===== Data extract =====

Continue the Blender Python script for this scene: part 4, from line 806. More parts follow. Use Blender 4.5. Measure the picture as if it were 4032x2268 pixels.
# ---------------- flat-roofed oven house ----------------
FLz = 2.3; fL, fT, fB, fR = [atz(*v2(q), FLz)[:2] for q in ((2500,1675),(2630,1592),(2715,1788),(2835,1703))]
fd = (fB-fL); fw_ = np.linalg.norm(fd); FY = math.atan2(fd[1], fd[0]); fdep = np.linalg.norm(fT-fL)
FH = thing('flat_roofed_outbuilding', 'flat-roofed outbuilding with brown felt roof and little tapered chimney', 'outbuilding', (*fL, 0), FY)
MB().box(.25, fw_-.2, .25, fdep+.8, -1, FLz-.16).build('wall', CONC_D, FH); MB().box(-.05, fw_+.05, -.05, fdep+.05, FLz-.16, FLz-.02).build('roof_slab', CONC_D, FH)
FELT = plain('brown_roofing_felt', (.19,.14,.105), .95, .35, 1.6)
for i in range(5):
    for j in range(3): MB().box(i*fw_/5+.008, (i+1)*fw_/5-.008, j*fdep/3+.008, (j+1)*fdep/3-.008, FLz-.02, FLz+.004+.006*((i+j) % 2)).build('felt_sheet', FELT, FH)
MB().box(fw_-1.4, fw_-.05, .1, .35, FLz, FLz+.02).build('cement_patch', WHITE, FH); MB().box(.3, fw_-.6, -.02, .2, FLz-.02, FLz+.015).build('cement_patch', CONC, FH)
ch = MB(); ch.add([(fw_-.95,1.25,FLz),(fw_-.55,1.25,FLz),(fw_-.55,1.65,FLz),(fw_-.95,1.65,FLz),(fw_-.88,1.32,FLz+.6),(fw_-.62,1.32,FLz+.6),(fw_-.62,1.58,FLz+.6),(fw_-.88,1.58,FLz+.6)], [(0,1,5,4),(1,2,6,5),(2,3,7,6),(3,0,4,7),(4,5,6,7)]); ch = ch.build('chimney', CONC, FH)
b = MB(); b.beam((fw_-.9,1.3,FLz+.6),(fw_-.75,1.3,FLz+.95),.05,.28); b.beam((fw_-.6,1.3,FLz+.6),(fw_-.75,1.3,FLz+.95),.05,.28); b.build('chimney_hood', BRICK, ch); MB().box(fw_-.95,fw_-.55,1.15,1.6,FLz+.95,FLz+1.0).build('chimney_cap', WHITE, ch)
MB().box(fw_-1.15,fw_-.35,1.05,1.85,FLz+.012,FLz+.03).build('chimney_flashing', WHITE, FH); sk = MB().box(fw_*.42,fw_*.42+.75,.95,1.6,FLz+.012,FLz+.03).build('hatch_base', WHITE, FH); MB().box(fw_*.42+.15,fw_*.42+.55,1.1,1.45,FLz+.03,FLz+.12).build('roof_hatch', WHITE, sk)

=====

Reproduce every line of the data verbatim.

Continue the Blender Python script for this scene: part 4, from line 806. More parts follow. Use Blender 4.5. Measure the picture as if it were 4032x2268 pixels.
# ---------------- flat-roofed oven house ----------------
FLz = 2.3; fL, fT, fB, fR = [atz(*v2(q), FLz)[:2] for q in ((2500,1675),(2630,1592),(2715,1788),(2835,1703))]
fd = (fB-fL); fw_ = np.linalg.norm(fd); FY = math.atan2(fd[1], fd[0]); fdep = np.linalg.norm(fT-fL)
FH = thing('flat_roofed_outbuilding', 'flat-roofed outbuilding with brown felt roof and little tapered chimney', 'outbuilding', (*fL, 0), FY)
MB().box(.25, fw_-.2, .25, fdep+.8, -1, FLz-.16).build('wall', CONC_D, FH); MB().box(-.05, fw_+.05, -.05, fdep+.05, FLz-.16, FLz-.02).build('roof_slab', CONC_D, FH)
FELT = plain('brown_roofing_felt', (.19,.14,.105), .95, .35, 1.6)
for i in range(5):
    for j in range(3): MB().box(i*fw_/5+.008, (i+1)*fw_/5-.008, j*fdep/3+.008, (j+1)*fdep/3-.008, FLz-.02, FLz+.004+.006*((i+j) % 2)).build('felt_sheet', FELT, FH)
MB().box(fw_-1.4, fw_-.05, .1, .35, FLz, FLz+.02).build('cement_patch', WHITE, FH); MB().box(.3, fw_-.6, -.02, .2, FLz-.02, FLz+.015).build('cement_patch', CONC, FH)
ch = MB(); ch.add([(fw_-.95,1.25,FLz),(fw_-.55,1.25,FLz),(fw_-.55,1.65,FLz),(fw_-.95,1.65,FLz),(fw_-.88,1.32,FLz+.6),(fw_-.62,1.32,FLz+.6),(fw_-.62,1.58,FLz+.6),(fw_-.88,1.58,FLz+.6)], [(0,1,5,4),(1,2,6,5),(2,3,7,6),(3,0,4,7),(4,5,6,7)]); ch = ch.build('chimney', CONC, FH)
b = MB(); b.beam((fw_-.9,1.3,FLz+.6),(fw_-.75,1.3,FLz+.95),.05,.28); b.beam((fw_-.6,1.3,FLz+.6),(fw_-.75,1.3,FLz+.95),.05,.28); b.build('chimney_hood', BRICK, ch); MB().box(fw_-.95,fw_-.55,1.15,1.6,FLz+.95,FLz+1.0).build('chimney_cap', WHITE, ch)
MB().box(fw_-1.15,fw_-.35,1.05,1.85,FLz+.012,FLz+.03).build('chimney_flashing', WHITE, FH); sk = MB().box(fw_*.42,fw_*.42+.75,.95,1.6,FLz+.012,FLz+.03).build('hatch_base', WHITE, FH); MB().box(fw_*.42+.15,fw_*.42+.55,1.1,1.45,FLz+.03,FLz+.12).build('roof_hatch', WHITE, sk)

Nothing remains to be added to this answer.